Filmin adının “Leila’nın Kardeşleri” olarak kurulması da tam olarak burada yatıyor. İran toplumunda arka planda kalan, değer atfedilmeyen, fikrine önem verilmeyen “kadın”ı temsil eden Leila, bu ailenin olmazsa olmaz kilit noktası. Onun aklına ve onun birleştirici gücüne ailedeki her bir erkek bireyin ihtiyacı var. Keza film boyunca bu kadının diğer erkekleri kendi fikrine ikna etme mücadelesini izliyoruz. Çırpınırcasına en mantıklı düşünen kişi olduğunu göstermeye çalışıyor, gösteriyor da. Peki bir önemi kalıyor mu?
Yönetmen Saeed Roustayi bize, yaklaşık üç saat süren etkileyici bir aile destanı sunuyor. Bu destan sadece ebeveynler, çocuklar ve kardeşler arasındaki karmaşık ilişkileri değil, aynı zamanda Orta Doğu ülkesinde kadının toplumdaki rolünü, güç ve saygıyı simgeleyen soylu unvanlara duyulan takıntıyı da araştırıyor. Leila’nın bakış açısından gözlemlenen patriyarka gücü ve gerçek ihtişamın anlamı alegorik olarak temsil ediliyor. Filmin temelinde ebeveynlerin hatalarının ve günahlarının çocuklara miras kaldığını, fakat bizi istediğimiz refaha ulaşmaktan uzak tutan görünmez zincirleri kırmanın mümkün olabileceği fikri var.

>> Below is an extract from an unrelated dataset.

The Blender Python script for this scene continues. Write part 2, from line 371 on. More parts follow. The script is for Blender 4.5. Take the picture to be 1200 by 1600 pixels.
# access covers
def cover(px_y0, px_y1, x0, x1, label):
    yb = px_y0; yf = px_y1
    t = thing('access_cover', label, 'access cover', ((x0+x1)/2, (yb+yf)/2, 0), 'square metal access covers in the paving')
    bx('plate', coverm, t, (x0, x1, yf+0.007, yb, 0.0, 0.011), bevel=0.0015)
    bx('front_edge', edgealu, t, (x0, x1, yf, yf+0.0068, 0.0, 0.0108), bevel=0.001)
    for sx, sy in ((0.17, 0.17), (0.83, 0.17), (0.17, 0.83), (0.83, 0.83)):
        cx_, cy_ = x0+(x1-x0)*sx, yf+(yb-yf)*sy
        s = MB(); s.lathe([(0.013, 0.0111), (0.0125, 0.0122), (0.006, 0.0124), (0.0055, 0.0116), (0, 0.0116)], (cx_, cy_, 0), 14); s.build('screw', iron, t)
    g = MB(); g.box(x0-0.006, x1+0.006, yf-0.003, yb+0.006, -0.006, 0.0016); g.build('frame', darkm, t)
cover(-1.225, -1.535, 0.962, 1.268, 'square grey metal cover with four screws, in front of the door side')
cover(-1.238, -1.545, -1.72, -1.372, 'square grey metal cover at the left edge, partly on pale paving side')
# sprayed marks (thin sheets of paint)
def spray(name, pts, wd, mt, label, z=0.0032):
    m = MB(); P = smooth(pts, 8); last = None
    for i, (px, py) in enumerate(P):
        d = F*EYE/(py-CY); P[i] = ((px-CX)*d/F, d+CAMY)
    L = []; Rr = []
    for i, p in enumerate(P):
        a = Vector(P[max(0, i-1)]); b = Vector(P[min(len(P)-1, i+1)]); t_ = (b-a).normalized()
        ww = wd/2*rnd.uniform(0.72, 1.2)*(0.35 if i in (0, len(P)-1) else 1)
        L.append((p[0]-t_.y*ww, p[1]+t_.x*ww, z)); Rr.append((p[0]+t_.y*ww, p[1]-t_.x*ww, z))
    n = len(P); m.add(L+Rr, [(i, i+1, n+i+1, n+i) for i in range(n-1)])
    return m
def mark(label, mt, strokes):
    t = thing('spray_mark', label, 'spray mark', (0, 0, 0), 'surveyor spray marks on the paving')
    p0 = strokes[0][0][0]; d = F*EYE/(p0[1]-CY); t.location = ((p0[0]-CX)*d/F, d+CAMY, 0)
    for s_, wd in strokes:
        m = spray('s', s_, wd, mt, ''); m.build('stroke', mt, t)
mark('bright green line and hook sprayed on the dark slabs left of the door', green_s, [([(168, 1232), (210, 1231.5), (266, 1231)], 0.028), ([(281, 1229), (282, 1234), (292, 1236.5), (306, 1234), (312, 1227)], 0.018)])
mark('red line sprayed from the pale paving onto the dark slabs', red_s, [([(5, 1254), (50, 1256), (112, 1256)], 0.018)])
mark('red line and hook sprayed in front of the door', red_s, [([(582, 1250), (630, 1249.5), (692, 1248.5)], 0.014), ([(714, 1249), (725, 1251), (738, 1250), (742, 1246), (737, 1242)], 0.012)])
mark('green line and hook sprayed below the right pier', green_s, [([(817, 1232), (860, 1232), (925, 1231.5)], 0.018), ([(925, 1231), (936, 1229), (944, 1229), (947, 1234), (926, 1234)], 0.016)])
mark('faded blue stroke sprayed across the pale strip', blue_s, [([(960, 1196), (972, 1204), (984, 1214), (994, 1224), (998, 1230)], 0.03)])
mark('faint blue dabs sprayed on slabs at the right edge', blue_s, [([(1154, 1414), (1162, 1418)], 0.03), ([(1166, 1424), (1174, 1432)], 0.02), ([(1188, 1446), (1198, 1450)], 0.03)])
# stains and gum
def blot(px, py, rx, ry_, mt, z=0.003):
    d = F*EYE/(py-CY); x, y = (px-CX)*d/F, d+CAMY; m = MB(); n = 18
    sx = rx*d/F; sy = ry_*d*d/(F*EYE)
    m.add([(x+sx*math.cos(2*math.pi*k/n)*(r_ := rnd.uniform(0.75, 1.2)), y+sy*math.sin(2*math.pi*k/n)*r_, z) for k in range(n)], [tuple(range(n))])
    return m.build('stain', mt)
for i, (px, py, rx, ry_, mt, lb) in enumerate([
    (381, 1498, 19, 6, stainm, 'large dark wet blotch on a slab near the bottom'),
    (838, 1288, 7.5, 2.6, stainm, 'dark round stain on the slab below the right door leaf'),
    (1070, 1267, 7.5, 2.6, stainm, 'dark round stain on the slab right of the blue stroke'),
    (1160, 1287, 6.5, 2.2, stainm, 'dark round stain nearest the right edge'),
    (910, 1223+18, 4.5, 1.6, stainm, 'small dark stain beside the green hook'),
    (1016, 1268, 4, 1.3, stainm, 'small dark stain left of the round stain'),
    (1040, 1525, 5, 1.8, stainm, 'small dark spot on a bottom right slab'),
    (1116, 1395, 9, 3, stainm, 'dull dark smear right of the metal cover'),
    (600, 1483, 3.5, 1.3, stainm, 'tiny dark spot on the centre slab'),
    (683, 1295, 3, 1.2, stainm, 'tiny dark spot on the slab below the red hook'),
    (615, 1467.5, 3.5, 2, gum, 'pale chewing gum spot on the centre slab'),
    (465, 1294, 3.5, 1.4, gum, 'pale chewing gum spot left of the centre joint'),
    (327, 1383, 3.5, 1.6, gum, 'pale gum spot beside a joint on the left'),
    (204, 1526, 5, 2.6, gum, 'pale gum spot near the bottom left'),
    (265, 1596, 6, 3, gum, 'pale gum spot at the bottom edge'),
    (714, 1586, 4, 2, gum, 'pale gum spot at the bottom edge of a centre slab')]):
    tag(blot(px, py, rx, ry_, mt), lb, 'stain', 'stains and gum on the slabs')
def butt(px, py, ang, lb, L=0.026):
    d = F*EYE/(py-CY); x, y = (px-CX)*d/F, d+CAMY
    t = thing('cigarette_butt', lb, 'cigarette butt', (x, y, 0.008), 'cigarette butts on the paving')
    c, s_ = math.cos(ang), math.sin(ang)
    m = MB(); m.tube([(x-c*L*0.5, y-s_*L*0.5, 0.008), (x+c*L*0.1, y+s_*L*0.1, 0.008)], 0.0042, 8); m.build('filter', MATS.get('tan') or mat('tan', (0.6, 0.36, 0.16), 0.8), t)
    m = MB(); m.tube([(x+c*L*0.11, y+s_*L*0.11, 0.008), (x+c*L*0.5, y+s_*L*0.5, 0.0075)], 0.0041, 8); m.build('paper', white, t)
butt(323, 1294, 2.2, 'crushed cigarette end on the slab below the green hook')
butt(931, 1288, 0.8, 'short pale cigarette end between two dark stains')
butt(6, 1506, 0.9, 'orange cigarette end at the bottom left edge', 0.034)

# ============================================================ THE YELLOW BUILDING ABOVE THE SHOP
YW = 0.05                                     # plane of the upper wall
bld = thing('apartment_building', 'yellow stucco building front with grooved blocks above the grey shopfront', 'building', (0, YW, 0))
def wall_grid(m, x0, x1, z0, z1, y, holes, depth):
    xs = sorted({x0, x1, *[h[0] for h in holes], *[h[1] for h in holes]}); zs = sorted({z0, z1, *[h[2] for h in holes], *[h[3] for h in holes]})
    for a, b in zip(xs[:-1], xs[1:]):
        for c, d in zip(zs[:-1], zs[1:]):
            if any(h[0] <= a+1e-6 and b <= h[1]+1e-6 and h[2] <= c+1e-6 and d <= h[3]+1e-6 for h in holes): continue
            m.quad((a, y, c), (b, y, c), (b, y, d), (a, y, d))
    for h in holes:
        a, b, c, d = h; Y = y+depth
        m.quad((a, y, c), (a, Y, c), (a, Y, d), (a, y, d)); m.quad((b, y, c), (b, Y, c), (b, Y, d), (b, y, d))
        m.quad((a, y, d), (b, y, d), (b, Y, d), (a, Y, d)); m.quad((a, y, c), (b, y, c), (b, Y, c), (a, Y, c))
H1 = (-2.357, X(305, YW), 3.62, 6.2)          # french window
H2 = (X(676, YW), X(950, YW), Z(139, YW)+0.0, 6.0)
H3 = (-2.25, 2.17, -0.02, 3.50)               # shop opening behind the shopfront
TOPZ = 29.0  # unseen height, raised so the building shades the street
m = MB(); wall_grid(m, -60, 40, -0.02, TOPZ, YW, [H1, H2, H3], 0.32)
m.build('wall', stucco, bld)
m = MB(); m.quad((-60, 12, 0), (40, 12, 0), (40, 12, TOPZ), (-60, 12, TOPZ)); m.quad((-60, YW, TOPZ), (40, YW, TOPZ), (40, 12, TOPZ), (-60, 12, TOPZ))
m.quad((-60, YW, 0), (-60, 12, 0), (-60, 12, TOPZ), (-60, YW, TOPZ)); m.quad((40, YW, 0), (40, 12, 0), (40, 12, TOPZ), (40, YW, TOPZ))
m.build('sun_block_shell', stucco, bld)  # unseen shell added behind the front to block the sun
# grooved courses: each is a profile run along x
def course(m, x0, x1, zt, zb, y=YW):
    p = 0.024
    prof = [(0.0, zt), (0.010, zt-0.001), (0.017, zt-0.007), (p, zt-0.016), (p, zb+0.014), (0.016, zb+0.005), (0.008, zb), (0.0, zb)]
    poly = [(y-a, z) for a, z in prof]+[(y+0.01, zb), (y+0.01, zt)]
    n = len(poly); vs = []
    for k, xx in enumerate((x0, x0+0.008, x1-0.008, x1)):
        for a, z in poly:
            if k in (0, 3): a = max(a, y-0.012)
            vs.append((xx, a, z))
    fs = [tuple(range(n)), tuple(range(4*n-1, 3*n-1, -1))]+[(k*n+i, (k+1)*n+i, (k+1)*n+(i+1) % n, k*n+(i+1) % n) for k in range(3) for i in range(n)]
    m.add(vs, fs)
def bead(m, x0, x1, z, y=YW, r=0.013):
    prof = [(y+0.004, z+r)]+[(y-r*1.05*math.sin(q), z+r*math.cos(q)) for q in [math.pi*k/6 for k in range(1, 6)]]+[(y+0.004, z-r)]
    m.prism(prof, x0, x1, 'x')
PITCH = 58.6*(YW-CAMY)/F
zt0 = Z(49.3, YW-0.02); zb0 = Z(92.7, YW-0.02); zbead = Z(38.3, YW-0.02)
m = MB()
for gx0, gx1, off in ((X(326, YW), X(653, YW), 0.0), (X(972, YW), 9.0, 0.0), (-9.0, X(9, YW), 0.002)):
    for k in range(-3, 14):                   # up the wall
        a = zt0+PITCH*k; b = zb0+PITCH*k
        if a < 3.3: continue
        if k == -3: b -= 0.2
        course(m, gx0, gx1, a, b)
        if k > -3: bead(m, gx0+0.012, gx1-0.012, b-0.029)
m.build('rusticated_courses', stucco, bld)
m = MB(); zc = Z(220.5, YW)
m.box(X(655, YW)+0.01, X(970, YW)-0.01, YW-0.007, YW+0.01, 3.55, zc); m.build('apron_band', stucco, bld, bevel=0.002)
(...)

Film, stres anında içilen bir sigaranın son birkaç nefesinin aciliyetiyle sona yaklaşırken, filmin açılışından bu yana ilk kez dört küçük torunu, gelecek nesli görürüz. Balonları şişirip, doğum günü partisine hazırlanıyorlar. Film, sonunu bir nokta yerine noktalı virgülle kapatırken, şimdilik şanssız görünen bu ailenin gelecek nesline ne olabileceğine dair hiçbir tahminde bulunmuyor.
Leila’s Brothers, çok sayıda sürprizle son saniyeye kadar dikkatimizi çekmeyi başarıyor ve izleyiciyi Asghar Farhadi‘nin A Separation, A Hero ve The Salesman filmlerini sevenler için tanıdık gelecek bir dizi ahlaki ikileme ortak ediyor. Etkili bir şekilde dram ve komediyi bir araya getiren anlatı, keskin ve son derece önemli bir toplumsal eleştiri enerjisini de asla kaybetmiyor. Filme MUBI üzerinden ulaşabilirsiniz.